## Work to do
Copy the material that follows word for word and omit its pictures.

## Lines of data
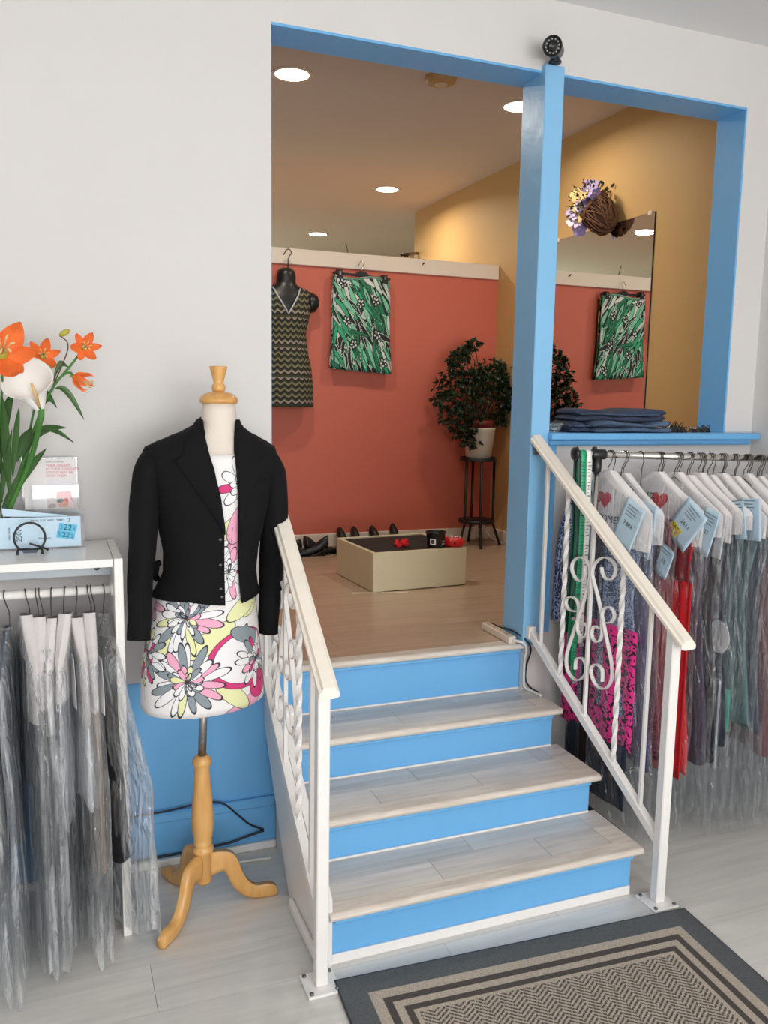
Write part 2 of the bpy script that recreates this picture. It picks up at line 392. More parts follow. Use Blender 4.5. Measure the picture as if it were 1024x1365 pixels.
def value_noise(h, wd, fx, fy, seed):
    r = np.random.RandomState(seed); g = r.rand(fy+2, fx+2).astype(np.float32)
    Y, X = np.mgrid[0:h, 0:wd].astype(np.float32); X = X/wd*fx; Y = Y/h*fy
    i, j = X.astype(int), Y.astype(int); a, b = X-i, Y-j; a = a*a*(3-2*a); b = b*b*(3-2*b)
    return (g[j, i]*(1-a)+g[j, i+1]*a)*(1-b)+(g[j+1, i]*(1-a)+g[j+1, i+1]*a)*b

def skirt_print():
    H, Wd = 900, 700
    im = np.ones((H, Wd, 3), np.float32)*col(190, 196, 190)
    Y, X = np.mgrid[0:H, 0:Wd].astype(np.float32); n1 = value_noise(H, Wd, 3, 4, 3)
    im[np.mod(X/Wd*2.6-Y/H*1.1+n1*1.3, 1) < .36] = col(18, 22, 20)
    im[np.mod(X/Wd*3.1+Y/H*.7+n1*.9+.3, 1) < .2] = col(30, 132, 92)
    q = random.Random(31); bk, dg, lg, mg, wt = col(14, 18, 16), col(20, 112, 78), col(118, 190, 156), col(48, 158, 114), col(206, 210, 204)
    for k in range(150):      # long paisley blades drifting down to the right
        x, y = q.uniform(-40, Wd+40), q.uniform(-40, H+40); a = q.gauss(1.05, .32); l = q.uniform(60, 130); w_ = q.uniform(11, 24)
        c = [lg, dg, bk, mg, wt, bk, lg, dg][k % 8]
        bend = q.uniform(-.9, .9)
        for oc, ex in ((bk if c is not bk else wt, 5), (c, 0)):
          for j in range(9):
            t = j/8; aa = a+bend*(t-.5); px = x+math.cos(a)*l*(t-.5)*2-math.sin(a)*bend*l*.5*(t*(1-t))*2; py = y+math.sin(a)*l*(t-.5)*2+math.cos(a)*bend*l*.5*(t*(1-t))*2
            blob(im, px, py, l*.22+ex, w_*math.sin(math.pi*(.12+.8*t))+4+ex, aa, oc)
        if k % 3 == 0:
            blob(im, x, y, l*.5, w_*.35, a, [bk, wt, lg][k % 9//3]); blob(im, x, y, l*.28, w_*.16, a, dg)
    for cx, cy in ((250, 640), (540, 540), (160, 420), (520, 230), (110, 60), (600, 800), (330, 250)):
        for k in range(5):
            a = k*1.257+.4; blob(im, cx+26*math.cos(a), cy+26*math.sin(a), 24, 15, a, wt, bk, 9)
    return im

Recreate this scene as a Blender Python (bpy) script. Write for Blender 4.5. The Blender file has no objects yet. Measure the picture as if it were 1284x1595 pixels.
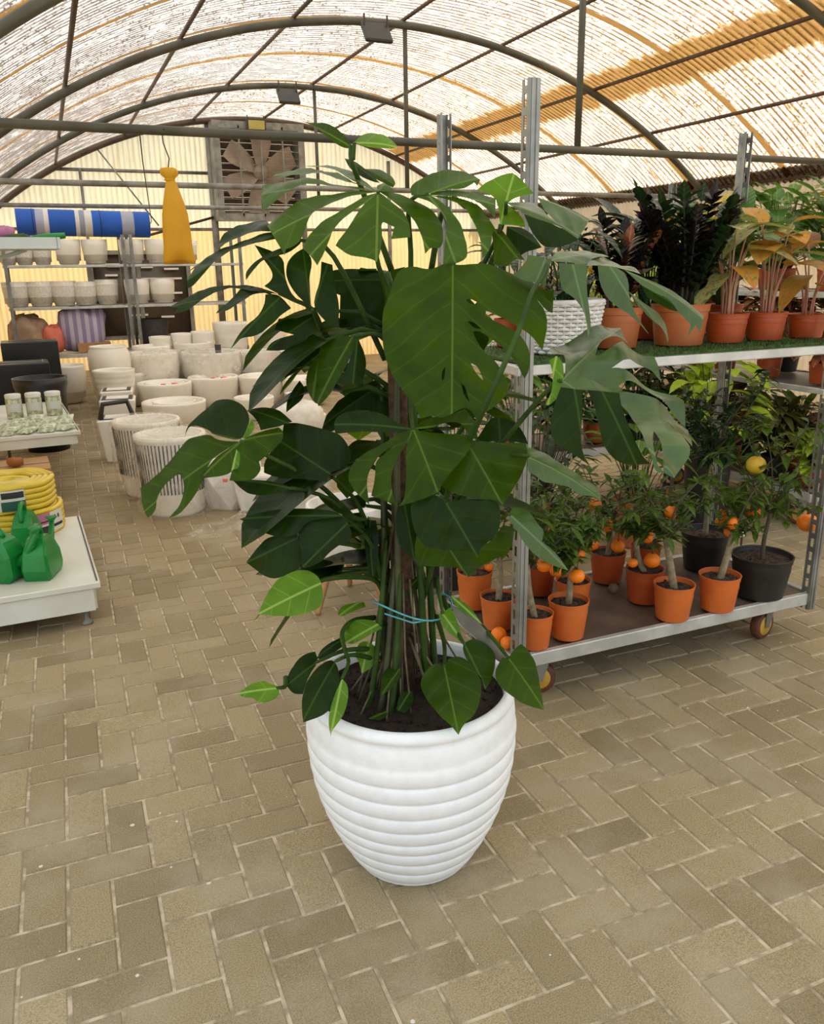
import bpy, math, random
from math import sin, cos, pi, radians, sqrt, atan2, hypot
from mathutils import Vector, Matrix
from mathutils.geometry import delaunay_2d_cdt
SC = bpy.context.scene
COL = SC.collection
RND = random.Random(7)

# ---------------------------------------------------------------- camera, sky, sun, exposure
cam = bpy.data.cameras.new('camera'); cam_o = bpy.data.objects.new('camera', cam); COL.objects.link(cam_o)
cam.sensor_fit = 'VERTICAL'; cam.sensor_height = 24.0; cam.lens = 19.31393
cam.clip_start = .02; cam.clip_end = 200
cam_o.matrix_world = Matrix(((0.91807, 0.12559, -0.37601, 0), (-0.39614, 0.25460, -0.88219, 0), (-0.01506, 0.95886, 0.28349, 1.45941), (0, 0, 0, 1)))
SC.camera = cam_o
W = bpy.data.worlds.new('sky'); SC.world = W; W.use_nodes = True
_bg = W.node_tree.nodes['Background']; _bg.inputs[0].default_value = (.86, .94, 1.0, 1); _bg.inputs[1].default_value = .94
sun = bpy.data.lights.new('sun', 'SUN'); sun.energy = 5.0; sun.color = (1, .90, .75); sun.angle = radians(3)
sun_o = bpy.data.objects.new('sun', sun); COL.objects.link(sun_o); sun_o.rotation_euler = (radians(-12), radians(16), 0); sun_o.location = (3, 4, 12)
SC.view_settings.view_transform = 'Standard'; SC.view_settings.look = 'None'; SC.view_settings.gamma = 1
SC.view_settings.exposure = .56
SC.view_settings.use_curve_mapping = False
SC.cycles.use_denoising = True
SC.cycles.max_bounces = 8; SC.cycles.diffuse_bounces = 5; SC.cycles.transmission_bounces = 6; SC.cycles.transparent_max_bounces = 12
SC.cycles.caustics_reflective = False; SC.cycles.caustics_refractive = False
SC.cycles.sample_clamp_indirect = 6

# ---------------------------------------------------------------- helpers
ORG = {}
def own(o, label=None, cat=None, group=None, kind=None):
    if label: o['label'] = label
    if cat: o['category'] = cat
    if group: o['group'] = group
    if kind: o['kind'] = kind
    return o
def thing(name, loc, label, cat, group=None):
    o = bpy.data.objects.new(name, None); o.empty_display_size = .05; COL.objects.link(o)
    o.location = loc; ORG[o] = Vector(loc)
    return own(o, label, cat, group)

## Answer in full
Write part 2 of the bpy script that recreates this picture. It picks up at line 392. More parts follow. Use Blender 4.5. Measure the picture as if it were 1024x1365 pixels.
def value_noise(h, wd, fx, fy, seed):
    r = np.random.RandomState(seed); g = r.rand(fy+2, fx+2).astype(np.float32)
    Y, X = np.mgrid[0:h, 0:wd].astype(np.float32); X = X/wd*fx; Y = Y/h*fy
    i, j = X.astype(int), Y.astype(int); a, b = X-i, Y-j; a = a*a*(3-2*a); b = b*b*(3-2*b)
    return (g[j, i]*(1-a)+g[j, i+1]*a)*(1-b)+(g[j+1, i]*(1-a)+g[j+1, i+1]*a)*b

def skirt_print():
    H, Wd = 900, 700
    im = np.ones((H, Wd, 3), np.float32)*col(190, 196, 190)
    Y, X = np.mgrid[0:H, 0:Wd].astype(np.float32); n1 = value_noise(H, Wd, 3, 4, 3)
    im[np.mod(X/Wd*2.6-Y/H*1.1+n1*1.3, 1) < .36] = col(18, 22, 20)
    im[np.mod(X/Wd*3.1+Y/H*.7+n1*.9+.3, 1) < .2] = col(30, 132, 92)
    q = random.Random(31); bk, dg, lg, mg, wt = col(14, 18, 16), col(20, 112, 78), col(118, 190, 156), col(48, 158, 114), col(206, 210, 204)
    for k in range(150):      # long paisley blades drifting down to the right
        x, y = q.uniform(-40, Wd+40), q.uniform(-40, H+40); a = q.gauss(1.05, .32); l = q.uniform(60, 130); w_ = q.uniform(11, 24)
        c = [lg, dg, bk, mg, wt, bk, lg, dg][k % 8]
        bend = q.uniform(-.9, .9)
        for oc, ex in ((bk if c is not bk else wt, 5), (c, 0)):
          for j in range(9):
            t = j/8; aa = a+bend*(t-.5); px = x+math.cos(a)*l*(t-.5)*2-math.sin(a)*bend*l*.5*(t*(1-t))*2; py = y+math.sin(a)*l*(t-.5)*2+math.cos(a)*bend*l*.5*(t*(1-t))*2
            blob(im, px, py, l*.22+ex, w_*math.sin(math.pi*(.12+.8*t))+4+ex, aa, oc)
        if k % 3 == 0:
            blob(im, x, y, l*.5, w_*.35, a, [bk, wt, lg][k % 9//3]); blob(im, x, y, l*.28, w_*.16, a, dg)
    for cx, cy in ((250, 640), (540, 540), (160, 420), (520, 230), (110, 60), (600, 800), (330, 250)):
        for k in range(5):
            a = k*1.257+.4; blob(im, cx+26*math.cos(a), cy+26*math.sin(a), 24, 15, a, wt, bk, 9)
    return im

Recreate this scene as a Blender Python (bpy) script. Write for Blender 4.5. The Blender file has no objects yet. Measure the picture as if it were 1284x1595 pixels.
import bpy, math, random
from math import sin, cos, pi, radians, sqrt, atan2, hypot
from mathutils import Vector, Matrix
from mathutils.geometry import delaunay_2d_cdt
SC = bpy.context.scene
COL = SC.collection
RND = random.Random(7)

# ---------------------------------------------------------------- camera, sky, sun, exposure
cam = bpy.data.cameras.new('camera'); cam_o = bpy.data.objects.new('camera', cam); COL.objects.link(cam_o)
cam.sensor_fit = 'VERTICAL'; cam.sensor_height = 24.0; cam.lens = 19.31393
cam.clip_start = .02; cam.clip_end = 200
cam_o.matrix_world = Matrix(((0.91807, 0.12559, -0.37601, 0), (-0.39614, 0.25460, -0.88219, 0), (-0.01506, 0.95886, 0.28349, 1.45941), (0, 0, 0, 1)))
SC.camera = cam_o
W = bpy.data.worlds.new('sky'); SC.world = W; W.use_nodes = True
_bg = W.node_tree.nodes['Background']; _bg.inputs[0].default_value = (.86, .94, 1.0, 1); _bg.inputs[1].default_value = .94
sun = bpy.data.lights.new('sun', 'SUN'); sun.energy = 5.0; sun.color = (1, .90, .75); sun.angle = radians(3)
sun_o = bpy.data.objects.new('sun', sun); COL.objects.link(sun_o); sun_o.rotation_euler = (radians(-12), radians(16), 0); sun_o.location = (3, 4, 12)
SC.view_settings.view_transform = 'Standard'; SC.view_settings.look = 'None'; SC.view_settings.gamma = 1
SC.view_settings.exposure = .56
SC.view_settings.use_curve_mapping = False
SC.cycles.use_denoising = True
SC.cycles.max_bounces = 8; SC.cycles.diffuse_bounces = 5; SC.cycles.transmission_bounces = 6; SC.cycles.transparent_max_bounces = 12
SC.cycles.caustics_reflective = False; SC.cycles.caustics_refractive = False
SC.cycles.sample_clamp_indirect = 6

# ---------------------------------------------------------------- helpers
ORG = {}
def own(o, label=None, cat=None, group=None, kind=None):
    if label: o['label'] = label
    if cat: o['category'] = cat
    if group: o['group'] = group
    if kind: o['kind'] = kind
    return o
def thing(name, loc, label, cat, group=None):
    o = bpy.data.objects.new(name, None); o.empty_display_size = .05; COL.objects.link(o)
    o.location = loc; ORG[o] = Vector(loc)
    return own(o, label, cat, group)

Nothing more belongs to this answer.